Artist: Prince Title: Symbol Year: 1992 Tracklist: My Name Is Prince 06:39 Sexy M.F. 05:25 Love 2 The 9's 05:45 The Morning Papers 03:57 The Max 04:30 segue 00:21 Blue Light 04:38 Eye Wanna Melt With U 03:50 Sweet Baby 04:01 The Continental 05:31 Damn U 04:25 Arrogance 01:35 The Flow 02:26 7 05:13 And God Created Woman 03:18 3 Chains O' Gold 06:03 segue 01:30 The Sacrifice Of Victor 05:41

HIS NAME IS PRINCE, and he is funky -- funkier, in fact, than he's been in ages. Through the first dozen or so songs on 0{+>, Prince and the N.P.G. offer a balance between rhythmic insistence and instrumental showmanship that at its best recalls the glory days of James Brown and the JB's.
Granted, it doesn't hurt that most of the songs concern Prince's favorite subject -- sex. But what makes the material kick isn't the way "The Continental" climaxes with his female lead's lubricious reply to the musical question "How U wanna be done?" No, what puts the album over is that Prince and his crew back those words with music that's just as physical as the lyrics are suggestive. "Sexy M.F.," for example, is a wonderfully hyped-up take on Seventies funk, all jabbing brass and jangling guitar, while "My Name Is Prince" boasts a drum-driven pulse so potent it makes moving to the beat involuntary.
Even better, Prince maintains the music's intensity no matter how he changes the beat. He effortlessly shifts from the jovial reggae of "Blue Light" to the techno thump of "I Wanna Melt With U" and slides from the semi-industrial grind of "The Continental" into the lithe, string-cushioned balladry of "Damn U"; rarely has his protean musicality been more pleasurable.

 

Had he stopped there, 0{+> would have been an uncomplicated delight -- even with its indecipherable title.
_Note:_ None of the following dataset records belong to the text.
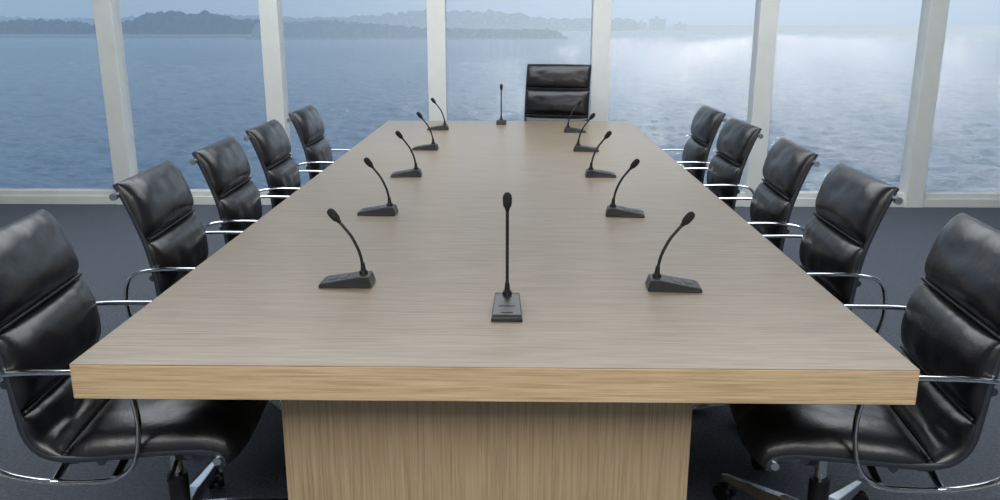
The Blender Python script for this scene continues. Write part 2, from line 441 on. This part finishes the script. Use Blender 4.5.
# ---------------------------------------------------------------- world
w=bpy.data.worlds.new('hazy_sky'); S.world=w; w.use_nodes=True; nt=w.node_tree
bg=nt.nodes['Background']; tc=N(nt,'ShaderNodeTexCoord'); sp=N(nt,'ShaderNodeSeparateXYZ')
nt.links.new(tc.outputs['Generated'],sp.inputs[0])
c=ramp(nt,sp.outputs['Z'],[(0.0,lin(150,176,201)),(0.08,lin(162,188,212)),(0.35,lin(186,207,226)),(1.0,lin(165,190,219))])
EL,AZ=math.radians(29),math.radians(16)
sd=Vector((math.sin(AZ)*math.cos(EL),math.cos(AZ)*math.cos(EL),math.sin(EL)))
s2=Vector((math.sin(AZ)*math.cos(.30),math.cos(AZ)*math.cos(.30),math.sin(.30)))
dp=N(nt,'ShaderNodeVectorMath',operation='DOT_PRODUCT'); dp.inputs[1].default_value=s2
nm=N(nt,'ShaderNodeVectorMath',operation='NORMALIZE'); nt.links.new(tc.outputs['Generated'],nm.inputs[0]); nt.links.new(nm.outputs[0],dp.inputs[0])
mxx=N(nt,'ShaderNodeMath',operation='MAXIMUM'); mxx.inputs[1].default_value=0; nt.links.new(dp.outputs['Value'],mxx.inputs[0])
def glow(p,k,col,prev):
    a=N(nt,'ShaderNodeMath',operation='POWER'); a.inputs[1].default_value=p; nt.links.new(mxx.outputs[0],a.inputs[0])
    s=N(nt,'ShaderNodeVectorMath',operation='SCALE'); s.inputs[0].default_value=tuple(x*k for x in col); nt.links.new(a.outputs[0],s.inputs['Scale'])
    d=N(nt,'ShaderNodeVectorMath',operation='ADD'); nt.links.new(prev,d.inputs[0]); nt.links.new(s.outputs[0],d.inputs[1]); return d.outputs[0]
c=glow(10,.52,(1,.98,.96),c)
nt.links.new(c,bg.inputs['Color']); bg.inputs['Strength'].default_value=1.0
sl=bpy.data.lights.new('sun','SUN'); sl.energy=1.8; sl.angle=math.radians(.6); sl.color=(1,.98,.95)
so=bpy.data.objects.new('sun',sl); S.collection.objects.link(so); so.location=(30,60,60)
so.rotation_euler=(-sd).to_track_quat('-Z','Y').to_euler()

# ---------------------------------------------------------------- camera
cd=bpy.data.cameras.new('camera'); cam=bpy.data.objects.new('camera',cd); S.collection.objects.link(cam)
cam.location=(0,0,1.42); cam.rotation_euler=(math.radians(75),0,math.radians(1.0)); cd.lens=30.4; cd.sensor_width=36
cd.clip_end=10000; cd.clip_start=.05
S.camera=cam
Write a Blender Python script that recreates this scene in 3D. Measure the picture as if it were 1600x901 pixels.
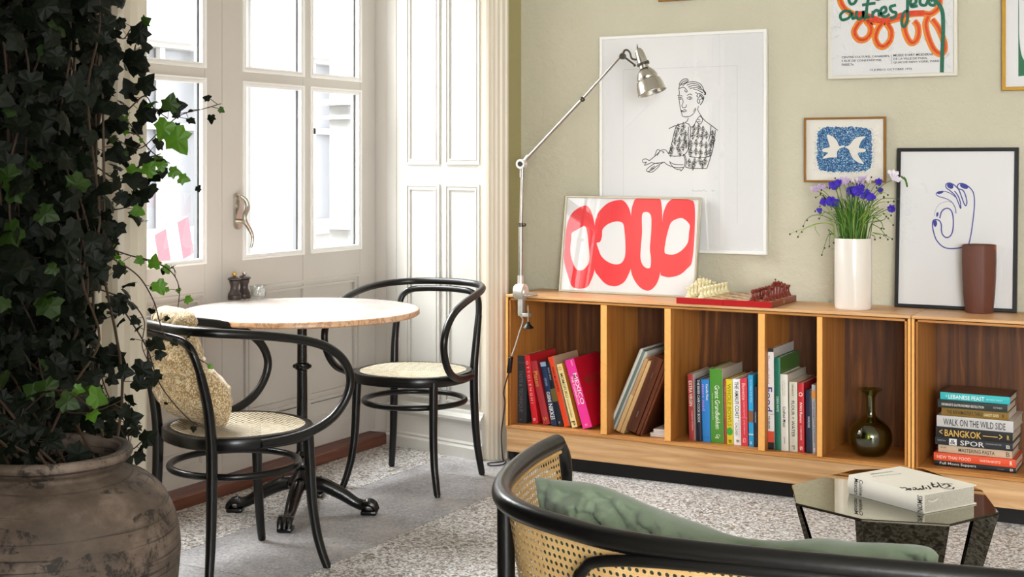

But Prince, apparently convinced that he's as great a moralist as he is a musician, spends the last seven songs wrestling with sex, stardom, sacrifice and salvation -- the same hodgepodge that made Sign o' the Times so incomprehensible.
A pity, because the music on these songs -- like "The Flow," with its jazzy trombone break, or the richly textured ensemble work on "3 Chains o' Gold" -- ranks among the album's finest. But as usual, ambition gets the better of him, and Prince ends up turning what might have been simple fun into a high-concept muddle.